Subway 2025


MEDIUM RARE

By JULLIE Y. DAZA

Jullie Y. Daza Jullie Y. Daza

A flood-free, P179 billion subway?

The way Antonio Lee Tiu puts it, “The subway will prevent floods.” Those of us who fear a scenario of being trapped 10 stories underground in a train when it rains may take refuge in physics: Water seeks its own level. As the 44-year-old builder of the first subway in the Philippines explains it, when you dig a hole water goes down into the hole. You don’t expect water to shoot up, it can only go down.

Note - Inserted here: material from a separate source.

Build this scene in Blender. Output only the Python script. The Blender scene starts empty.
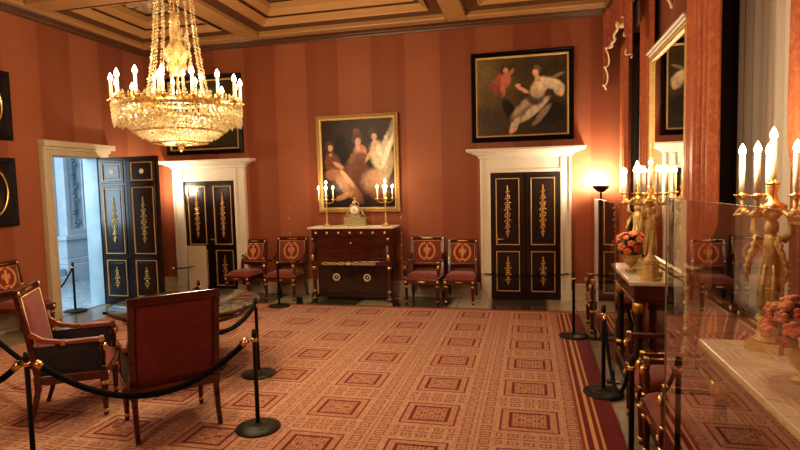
import bpy, math, random
from mathutils import Matrix, Vector, noise
PI = math.pi
random.seed(7)
scn = bpy.context.scene
COL = scn.collection

# ---------------------------------------------------------------- materials
def new_mat(name):
    m = bpy.data.materials.new(name); m.use_nodes = True
    nt = m.node_tree; nt.nodes.clear()
    out = nt.nodes.new('ShaderNodeOutputMaterial')
    return m, nt, out

class V:
    """a scalar node socket with arithmetic"""
    nt = None
    def __init__(s, sock): s.s = sock
    @staticmethod
    def op(o, *a, clamp=False):
        n = V.nt.nodes.new('ShaderNodeMath'); n.operation = o; n.use_clamp = clamp
        for i, x in enumerate(a):
            if isinstance(x, V): V.nt.links.new(x.s, n.inputs[i])
            else: n.inputs[i].default_value = x
        return V(n.outputs[0])
    def __add__(a, b): return V.op('ADD', a, b)
    def __radd__(a, b): return V.op('ADD', b, a)
    def __sub__(a, b): return V.op('SUBTRACT', a, b)
    def __rsub__(a, b): return V.op('SUBTRACT', b, a)
    def __mul__(a, b): return V.op('MULTIPLY', a, b)
    def __rmul__(a, b): return V.op('MULTIPLY', b, a)
    def __truediv__(a, b): return V.op('DIVIDE', a, b)
def vabs(a): return V.op('ABSOLUTE', a)
def vmax(a, b): return V.op('MAXIMUM', a, b)
def vmin(a, b): return V.op('MINIMUM', a, b)
def lt(a, b): return V.op('LESS_THAN', a, b)
def gt(a, b): return V.op('GREATER_THAN', a, b)
def fract(a): return V.op('FRACT', a)
def band(a, lo, hi): return gt(a, lo) * lt(a, hi)
def cell(a, period, off=0.0):            # signed distance from the centre of each cell
    return (fract((a - off) / period + 0.5) - 0.5) * period

def coords(nt, kind='Object'):
    V.nt = nt
    if kind == 'World':
        g = nt.nodes.new('ShaderNodeNewGeometry'); src = g.outputs['Position']
    else:
        t = nt.nodes.new('ShaderNodeTexCoord'); src = t.outputs[kind]
    sp = nt.nodes.new('ShaderNodeSeparateXYZ'); nt.links.new(src, sp.inputs[0])
    return src, V(sp.outputs[0]), V(sp.outputs[1]), V(sp.outputs[2])
def tex_noise(nt, src, scale, detail=3, stretch=None, dist=0):
    if stretch:
        mp = nt.nodes.new('ShaderNodeMapping'); mp.inputs['Scale'].default_value = stretch
        nt.links.new(src, mp.inputs[0]); src = mp.outputs[0]
    n = nt.nodes.new('ShaderNodeTexNoise'); n.inputs['Scale'].default_value = scale
    n.inputs['Detail'].default_value = detail; n.inputs['Distortion'].default_value = dist
    nt.links.new(src, n.inputs['Vector'])
    return V(n.outputs[0])
def rgb(nt, c):
    n = nt.nodes.new('ShaderNodeRGB'); n.outputs[0].default_value = (*c, 1); return n.outputs[0]
def mix(nt, fac, a, b):
    n = nt.nodes.new('ShaderNodeMix'); n.data_type = 'RGBA'
    for k, x in ((0, fac), (6, a), (7, b)):
        if isinstance(x, V): x = x.s
        if isinstance(x, tuple): n.inputs[k].default_value = (*x, 1)
        elif isinstance(x, (int, float)): n.inputs[k].default_value = x
        else: nt.links.new(x, n.inputs[k])
    return n.outputs[2]
def principled(nt, out, color, rough=.5, metal=0, spec=.5, bump=None, bump_s=.2, bump_d=.01, coat=0, sheen=0):
    p = nt.nodes.new('ShaderNodeBsdfPrincipled')
    if isinstance(color, tuple): p.inputs['Base Color'].default_value = (*color, 1)
    else: nt.links.new(color, p.inputs['Base Color'])
    if isinstance(rough, V): nt.links.new(rough.s, p.inputs['Roughness'])
    else: p.inputs['Roughness'].default_value = rough
    p.inputs['Metallic'].default_value = metal
    p.inputs['Specular IOR Level'].default_value = spec
    p.inputs['Coat Weight'].default_value = coat; p.inputs['Coat Roughness'].default_value = .12
    p.inputs['Sheen Weight'].default_value = sheen
    if bump is not None:
        b = nt.nodes.new('ShaderNodeBump'); b.inputs['Strength'].default_value = bump_s
        b.inputs['Distance'].default_value = bump_d
        nt.links.new(bump.s, b.inputs['Height']); nt.links.new(b.outputs[0], p.inputs['Normal'])
    nt.links.new(p.outputs[0], out.inputs[0])
    return p
def simple(name, c, rough=.5, metal=0, spec=.5, var=.12, scale=12, coat=0, sheen=0, stretch=None, bump=0):
    m, nt, out = new_mat(name)
    src, x, y, z = coords(nt)
    n = tex_noise(nt, src, scale, 4, stretch)
    lo = tuple(q*(1-var) for q in c); hi = tuple(min(1, q*(1+var)) for q in c)
    col = mix(nt, V.op('MULTIPLY_ADD', n, 2.2, -.6, clamp=True), lo, hi)
    principled(nt, out, col, rough, metal, spec, n if bump else None, bump, .004, coat, sheen)
    return m

M = {}
M['mahogany'] = simple('mahogany', (.080, .014, .005), .22, var=.5, scale=5, stretch=(1, 1, 6), coat=.6)
M['mahogany_light'] = simple('mahogany_light', (.30, .085, .028), .25, var=.3, scale=5, stretch=(1, 1, 6), coat=.5)
M['dark_wood'] = simple('dark_wood', (.022, .009, .006), .25, var=.4, scale=6, coat=.4)
M['ebony'] = simple('ebony', (.010, .007, .006), .5, var=.3, spec=.3)
M['gold'] = simple('gold', (.86, .55, .20), .28, metal=1, var=.25, scale=40, bump=.3)
M['gold_matte'] = simple('gold_matte', (.62, .42, .17), .5, metal=.35, var=.2, scale=30, bump=.3)
M['stud'] = simple('stud', (.90, .66, .36), .35, metal=.4, var=.1)  # paler than the gold: reflected glint is put into the colour
M['brass'] = simple('brass', (.80, .50, .22), .25, metal=1, var=.1)
M['cream'] = simple('cream', (.60, .50, .34), .45, var=.06, scale=6)
M['white_paint'] = simple('white_paint', (.75, .68, .54), .4, var=.04, scale=4)
M['ivory'] = simple('ivory', (.9, .82, .62), .4, var=.03)
M['black_metal'] = simple('black_metal', (.020, .018, .015), .4, metal=.3, var=.2)
M['bronze_base'] = simple('bronze_base', (.035, .030, .020), .45, metal=.4, var=.25)
M['rope'] = simple('rope', (.006, .005, .005), .85, var=.3, scale=80, spec=.2)
M['old_gilt'] = simple('old_gilt', (.46, .38, .20), .45, metal=.3, var=.3, scale=40)
M['red_velvet'] = simple('red_velvet', (.215, .036, .017), .75, var=.18, scale=25, sheen=.35)
M['dark_velvet'] = simple('dark_velvet', (.17, .022, .012), .75, var=.18, scale=14, sheen=.15)
M['navy_velvet'] = simple('navy_velvet', (.022, .014, .018), .7, var=.3, scale=10, sheen=.1)
M['embroidery'] = simple('embroidery', (.66, .28, .09), .6, var=.2, scale=60)
M['board_white'] = simple('board_white', (.50, .42, .30), .5, var=.04, scale=3)
M['fringe'] = simple('fringe', (.85, .62, .36), .7, var=.25, scale=90)
M['leaf_green'] = simple('leaf_green', (.035, .045, .018), .5, var=.4)
M['flower_orange'] = simple('flower_orange', (.72, .17, .05), .6, var=.3, scale=20)
M['flower_pink'] = simple('flower_pink', (.76, .27, .13), .6, var=.25, scale=20)
M['flower_red'] = simple('flower_red', (.50, .05, .03), .6, var=.3, scale=20)
M['blue_stone'] = simple('blue_stone', (.34, .47, .54), .4, var=.22, scale=2.2)
M['blue_white'] = simple('blue_white', (.62, .70, .76), .4, var=.12, scale=3)
M['blue_dark'] = simple('blue_dark', (.22, .31, .37), .4, var=.25, scale=2.5)
M['outside'] = simple('outside', (.03, .035, .05), .9)

def emis(name, c, s):
    m, nt, out = new_mat(name)
    e = nt.nodes.new('ShaderNodeEmission'); e.inputs[0].default_value = (*c, 1); e.inputs[1].default_value = s
    nt.links.new(e.outputs[0], out.inputs[0]); return m
M['flame'] = emis('flame', (1, .80, .46), 20)
M['lamp_glow'] = emis('lamp_glow', (1, .80, .50), 16)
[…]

The rain fell in buckets last Friday and tied up traffic for hours around Kamuning in Quezon City, home of Wilson Lee Flores’ pan de sal bakery, but Tony was not fazed, he continued talking about his partnership with Makati Mayor Abigail Binay and a Chinese company. Reporters didn’t seem afraid that any minute now the rain would produce a flood -- the bakery has no roof, only a trapeze-like tent after its second floor was destroyed by fire last year.

It was Tony who proposed the project to Mayor Binay, not the other way around. Expected to be completed in five years, the subway is a 10.1 km loop – like a capital C – that will connect Ayala Ave., Circuit City, City Hall, Bliss, University of Makati and Ospital ng Makati. The map that he sketched for me shows the line ending at Osmak, alongside a circle that he marked BGC.

The Chinese partner will begin digging in the next six months and assume the long-term financing “for the rest” of the works after an initial outlay of $350 million. Makati has 25 percent share as equity owner. A ticket should cost about 20 percent more than a ride on the MRT. Extend the line to Manila and Mandaluyong? It’s a possibility.

Tony is CEO of Philippine Infradev Holdings Inc., the project proponent, plus ANI, IRC Green, Big Chill, Agricultural Bank of the Philippines. For all the excitement over the Makati subway – will it look like London’s Underground, or, closer to home, the underwater tunnel between Hong Kong and Kowloon? – “my focus is still on agriculture.”

He enjoys a government grant to reside in The Hague, the Netherlands. “It may be a small country but it’s no. 2 in agricultural production.”